I am going to be honest.  Her words stung because they pissed me off, then I got pissed off at myself because I felt embarrassed with my weight gain and wanted to leave the store.  But I did not.  Did she display enough judgement to not make such a generalization? No. But was she wrong? Not at all especially if we go by the what we normally see in running magazines.

She was right.  I don't look like the runners you see on magazines.  I am 6'1" and 210.  I AM NOT A PETITE WOMAN. Yes I'm overweight.  In triathlons I would be considered a "Clysdale" division (by the way, WTH is up with that?).  I have reasons-- not excuses-- as to why I gained weight and am working damn hard on getting healthier.  I go out there and give it my all when I work out. No I'm not skinny with chiseled muscles that make me look ripped. 

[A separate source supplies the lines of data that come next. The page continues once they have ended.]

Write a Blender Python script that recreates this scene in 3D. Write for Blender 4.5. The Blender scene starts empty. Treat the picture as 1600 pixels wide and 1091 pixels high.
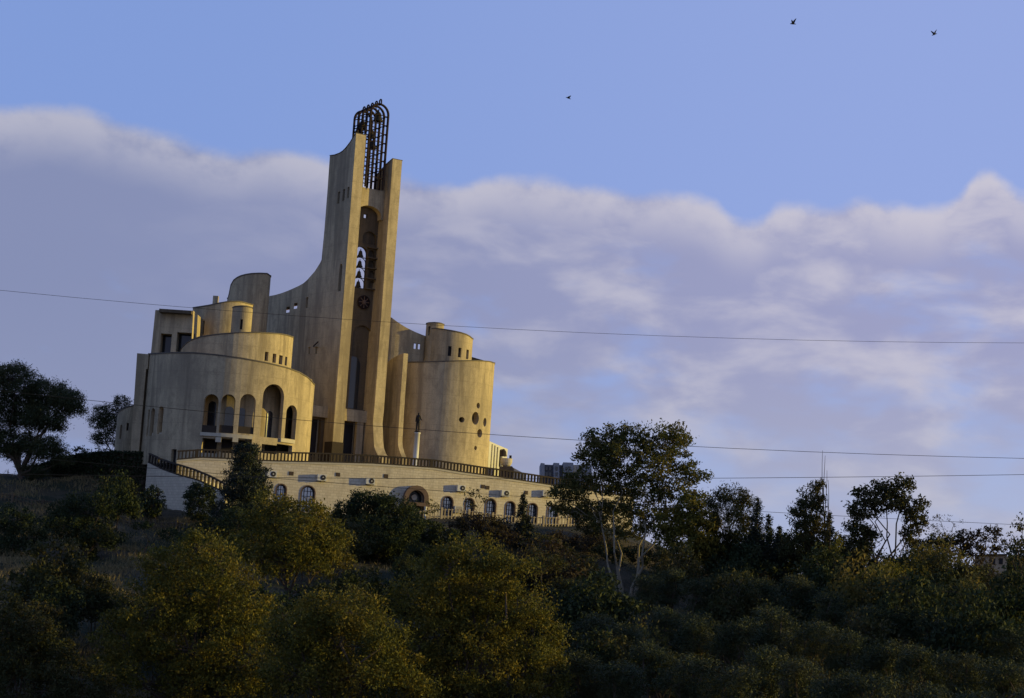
import bpy, bmesh, math, random
import numpy as np
from mathutils import Vector, Matrix

# ---------------------------------------------------------------- camera, sky, sun, exposure
SC = bpy.context.scene
COL = SC.collection
rad = math.radians
PITCH, ROLL, LENS = rad(7.0), rad(3.75), 67.2
F = 1600 * LENS / 36.0
RM = Matrix.Rotation(rad(90) + PITCH, 3, 'X') @ Matrix.Rotation(ROLL, 3, 'Z')
cam_data = bpy.data.cameras.new('camera')
cam_data.lens = LENS; cam_data.sensor_width = 36; cam_data.sensor_fit = 'HORIZONTAL'
cam_data.clip_start = 0.5; cam_data.clip_end = 9000
cam = bpy.data.objects.new('camera', cam_data)
cam.matrix_world = RM.to_4x4()
COL.objects.link(cam); SC.camera = cam

SUN_EL, SUN_FWD = rad(7.0), rad(-3.0)          # elevation; degrees the sun stands on our side of due right
to_sun = Vector((math.cos(SUN_EL) * math.cos(SUN_FWD), -math.cos(SUN_EL) * math.sin(SUN_FWD), math.sin(SUN_EL)))
sl = bpy.data.lights.new('sun', 'SUN'); sl.energy = 3.9; sl.angle = rad(0.5); sl.color = (1.0, 0.77, 0.17)
sun = bpy.data.objects.new('sun', sl); COL.objects.link(sun)
sun.rotation_euler = to_sun.to_track_quat('Z', 'Y').to_euler()
SC.view_settings.view_transform = 'Standard'; SC.view_settings.look = 'None'
SC.view_settings.exposure = 0.0; SC.view_settings.gamma = 1.0; SC.view_settings.use_curve_mapping = False
SC.render.engine = 'CYCLES'
SC.cycles.max_bounces = 6; SC.cycles.diffuse_bounces = 3; SC.cycles.glossy_bounces = 3
SC.cycles.transmission_bounces = 4; SC.cycles.transparent_max_bounces = 6
try:
    SC.cycles.use_denoising = True
except Exception:
    pass

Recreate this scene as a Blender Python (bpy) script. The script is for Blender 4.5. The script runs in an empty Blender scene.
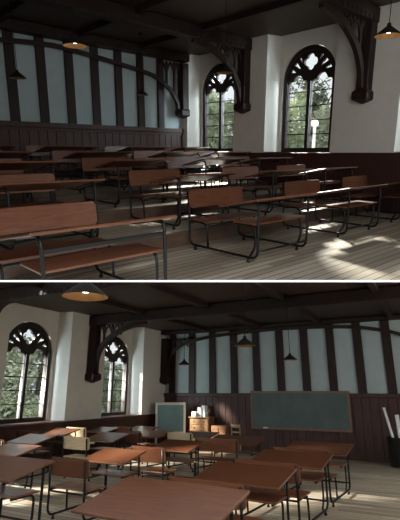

But she was also wrong.  Simply because I don't look like a pro runner does not mean I love running any less and I am not a runner.  I love it with all my heart since the first time I tied my first pair of shoes. I am a runner and just because some people deem my body type "non-runner like" doesn't mean anything. 

But here is why the snobs of the world need to be careful what they say-- not only does it give the sport a bad name but comments like this can make someone who is thinking about giving running a try, hesitant about taking that first step.  However there are good news ladies and gents-- and that is that no matter what body type you have, the minute you start running, no matter how slow or fast, you ARE a runner.  So don't you EVER let any running snob tell you otherwise.  Instead, put one foot in front of the other and show them what grace under criticism looks like.   Happy running!

 I may be joining one of these awesome ladies: Week In Review / Sunday Fitness & Food / Fit Fashionable Friday / Friday Five 2.0 / Tuesdays on the Run/ Wild Workout Wednesday /


  1. Since when does the way one looks indicate running experience?? I'm sorry you had to endure that ignorance.

  2. Wow! I cannot believe she would say that. Shame on herself. No matter what size or shape we are doesn't indicate whether we are a beginner or advanced runner. I hope you didn't buy those shoes from her!

    1. I didn't. The manager noticed I was leaving so soon and asked if I found what I needed and I said "sure, a unhealthy dose of body shaming. Have a wonderful day. Not sure what happened after that because I left.

  3. Seriously????? Has this chick not had any customer service lessons? (obviously, she was not going for a big sale with a slice of sales commission). Sorry you had to be a part of that...but it sounds like you handled it with grace and dignity.

    1. Lol... that's what I said to my husband. Those shoes are expensive and that would've been a good mission.

  4. Oh, I absolutely had that experience the last time I went to get fitted & I AM petite (and not too heavy). In my case, I think it was the grey hair + the fact that I'm curvy and don't really have a runner's body, either.

    However, as we continued to talk, it quickly became clear to him (I think) that I actually knew what I was talking about & what I wanted.

    It's the old Don't read a book by its cover. So it's not just you!

    1. You are a better human being than me. At that point I was just turned off by the situation. And absolutely about not reading a book by its cover-- something I'm trying to teach my stepkids.

  5. OMG--I can't breathe! Who would say such a stupid thing? I would have walked out of that store. What does she know?

    My husband always is amazed at the variety of body shapes at my races. And let me tell you that I have a lot of runners twice my size easily passing me. There is no "typical" runner's body. OMG. I'm speechless.

  6. Wow, I can't believe that woman said that to you - she was so WRONG - I would have requested to speak to the manager! Sorry you had to go through that!